NEW YORK (Reuters) - U.S. television news has become as predictably sensational as reality shows, while journalism in general is failing democracy and its crucial role in intelligently informing the public.
That's the message behind a reimagining of what the news could and should be as shown in writer Aaron Sorkin's idealistic new show, "The Newsroom," which premieres on cable channel HBO on Sunday.
Just as Sorkin's "The West Wing" romanticized Washington politics, "The Newsroom" finds optimism in the very industry whose flaws it seeks to expose.
It stars Jeff Daniels as a cynical, middle-aged TV anchorman who shoots for high ratings through pleasing stories before teaming up with his producer ex-girlfriend, played by Emily Mortimer. Together they shake up his nightly news show in an attempt at "reclaiming the Fourth Estate. Reclaiming journalism as an honorable profession."
Mortimer's character informs the young staff members in an early episode that: "We don't do good television, we do the news," while Daniels apologizes on air for recent wrongdoings including miscalculating election results, hyping up terror threats and failing to keep watch on the financial industry.
Driving home what he sees as journalism's current failures, Sorkin uses real news events in his story lines to highlight failings of how events were actually covered. They include taking too long to recognize the huge environmental disaster of the 2010 BP oil spill and exaggerating the 2010 Times Square bomb threat.
"Everything is hyped up to such a loud volume, because they are not doing the news anymore, they are doing reality TV. And they badly want to get you involved with the ongoing story of Casey Anthony or the ongoing story of this person who was mean to that person," Sorkin told Reuters in an interview.

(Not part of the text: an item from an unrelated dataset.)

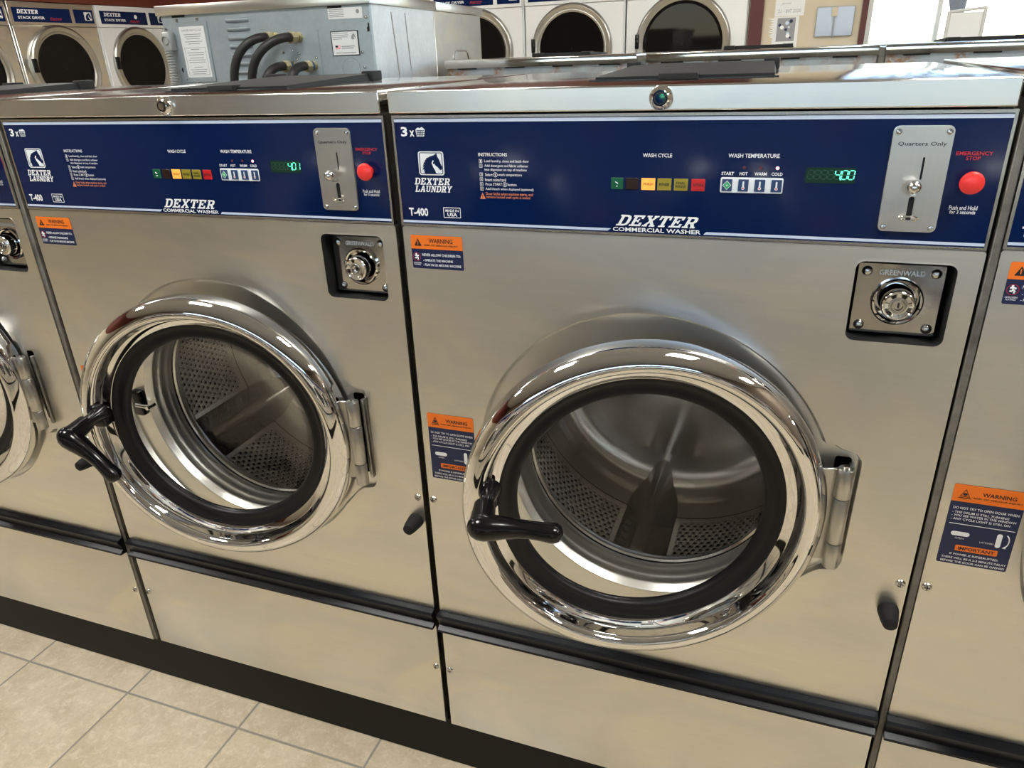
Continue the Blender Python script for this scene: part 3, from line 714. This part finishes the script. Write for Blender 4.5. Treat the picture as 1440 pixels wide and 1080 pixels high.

News shows, he added, "have, in a lot of cases, all but abdicated their responsibility to a democracy to inform the electorate."
JOURNALISTIC FAILINGS
The 51-year-old Emmy- and Oscar-winning writer extends his criticism to journalism as a whole and how the quest for balance and objectivity has meant that, at times, media outlets have failed to point out the facts. They are, in the words of Will McAvoy, the anchorman played by Daniels, "biased towards fairness."
McAvoy laments in one early episode that for example, if Republicans introduced a bill saying the earth was flat, newspapers would lead the story by saying that both major parties could not agree on the shape of the earth.
"It was that relevant, timely, smart attack to try to look at an industry that needs to tell the truth," Daniels said in explaining why he took the role. "He (Sorkin) opens up a mirror to a lot of different factions in this country."
In an opening monologue in the pilot episode that is an homage to "Network," the 1976 movie satire on the news business, McAvoy uncharacteristically explodes in a tirade against America's lost standing in the world, and criticizes the polarization of American politics as well as cable TV news.
"You can speak to your base and you can spend some time on air ripping into it and you will make your base happy and they will keep buying the products of the people, of the companies who advertise with you. It's all money," Daniels said.
In Sorkin's more ideal newsroom world, Mortimer's character promises just "the facts," while Daniels' McAvoy takes up his new crusade to point out what he sees as hypocrisies in Arizona's immigration law and the Tea Party movement, while taking a potshot at Sarah Palin and other conservative critics of the "media elite."
Sorkin, who won an Oscar for writing the screenplay for "The Social Network," the story of Facebook, is often criticized by U.S. conservatives. He said he knows "there are many on the right who will quickly jump to a conclusion that this will be a lot of Hollywood liberal hogwash. I hope they give the show a chance."
A bigger obstacle to the show's success may be that, according to some early reviews, it goes downhill after the pilot episode. "If the storytelling were more confident, it could take a breath and deliver drama, not just talking points," observed The New Yorker.
Sorkin said the characters, who include a chief executive played by Jane Fonda - once married to CNN founder Ted Turner - are not based on any real-life news figures.
"This is an idealistic, romantic, very optimistic, look at television in general and the news in particular," he said. "I can only write the way I write. So, there is an authorial voice to these things."